Non-GAAP gross margin was 46.5%, above guidance, which Jones attributed primarily to a favorable mix as recurring revenue exceeded the company’s forecast. Operating expenses were $55 million, higher than guidance, reflecting increased investment to support HPC opportunities, including design materials and incremental engineering and field support.

On the balance sheet, Jones said cash and investments increased by about $5 million sequentially to $489 million, with $10 million of cash from operations. He said no stock repurchases were completed during the quarter. Total debt was $305 million, including $288 million from a Q4 2025 convertible debt offering. Capital expenditures were about $2 million, and Jones said the company is targeting total 2026 capex of about 2% of revenue.

Outlook: Q2 growth led by HPC and improving industrial/auto

For the second quarter, Jones guided to revenue of approximately $144 million, plus or minus $7 million, representing a 15% sequential increase and 34% year-over-year growth. He said the increase is driven by ramping HPC demand and continued recovery in automotive and industrial segments, and raised the full-year 2026 revenue outlook to growth of 20% to 25% over last year.

Jones guided to Q2 gross margin of approximately 44% and said full-year gross margin is expected in the “mid-40%” range as the company ramps supply chain and production capacity. In Q&A, Jones cited higher initial costs to ramp the Eclipse supply chain and production, along with smaller impacts from energy, freight, and memory IC costs, as factors affecting margin as volumes rise. He also guided Q2 operating expenses to about $53 million and said quarterly operating expenses are expected to remain in the low $50 million range through the balance of the year.

Müller provided additional detail on the Q2 revenue ramp in response to an analyst question, saying the sequential increase in HPC systems revenue was about $10 million, “just under half” of the quarter-over-quarter increase. He said that puts first-half 2026 HPC systems revenue at “roughly about $30 million.”

On operational capacity, Müller said the company is operating at about a 14-week cycle time on its thermal handlers, while noting that fulfillment timing depends on backlog size and order magnitude. He said Cohu is working with suppliers to identify choke points—particularly for thermal heads—and is hiring and making facility changes in Malaysia to expand manufacturing capacity.

Regarding the cadence of revenue, Jones told analysts the company expects Q3 revenue to be similar to Q2, with potential seasonality resulting in a “slightly weaker” Q4, down “single mid single digit” quarter-over-quarter.

On corporate development, VP of Strategy and Investor Relations Matt Hutton said the company continues to look for M&A opportunities, particularly in areas tied to recurring revenue and growth, but noted that valuations remain elevated and said the company intends to remain disciplined.

About Cohu (NASDAQ:COHU)

Cohu, Inc is a global provider of semiconductor test and inspection solutions, offering a broad portfolio of products designed to support chip manufacturers, outsourced semiconductor assembly and test (OSAT) providers, and electronics original equipment manufacturers (OEMs).
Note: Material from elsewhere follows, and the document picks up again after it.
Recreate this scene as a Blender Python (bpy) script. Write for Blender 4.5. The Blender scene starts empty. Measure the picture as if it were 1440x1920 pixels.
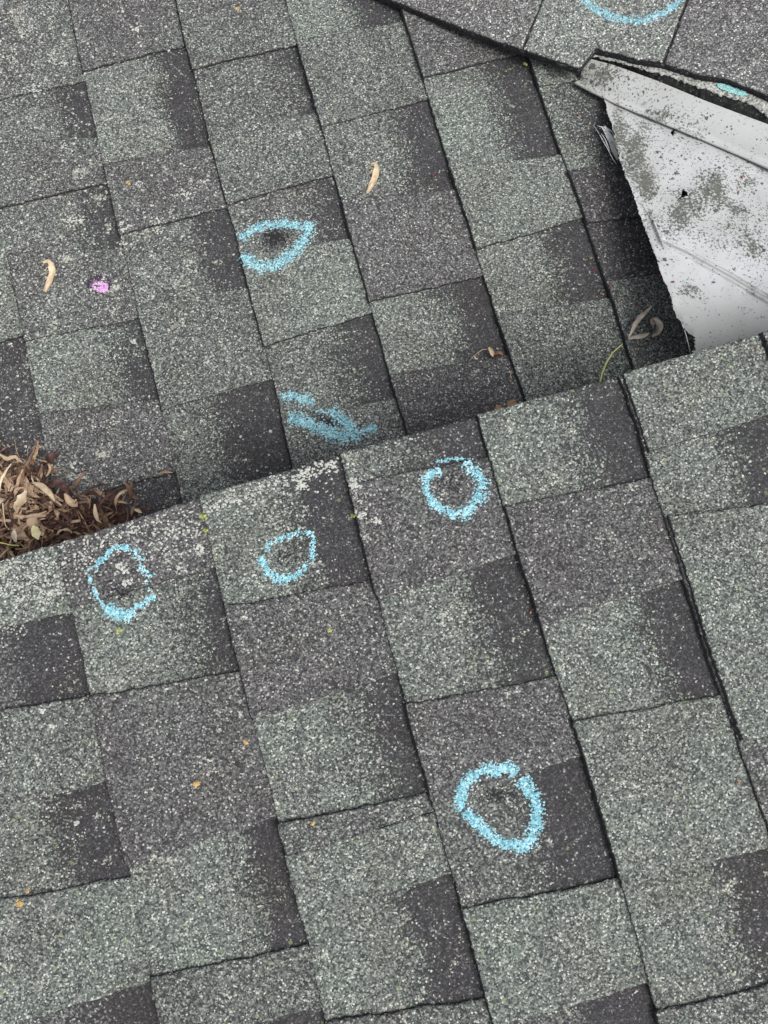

The company’s product lineup includes automatic test handlers, wafer probers, test sockets, thermal subassembly systems and burn-in boards, all engineered to optimize throughput, accuracy and reliability in semiconductor production and final test.

Founded in 1947 and headquartered in Poway, California, Cohu has grown through both organic development and targeted acquisitions to become a recognized leader in test handling and interconnect technologies.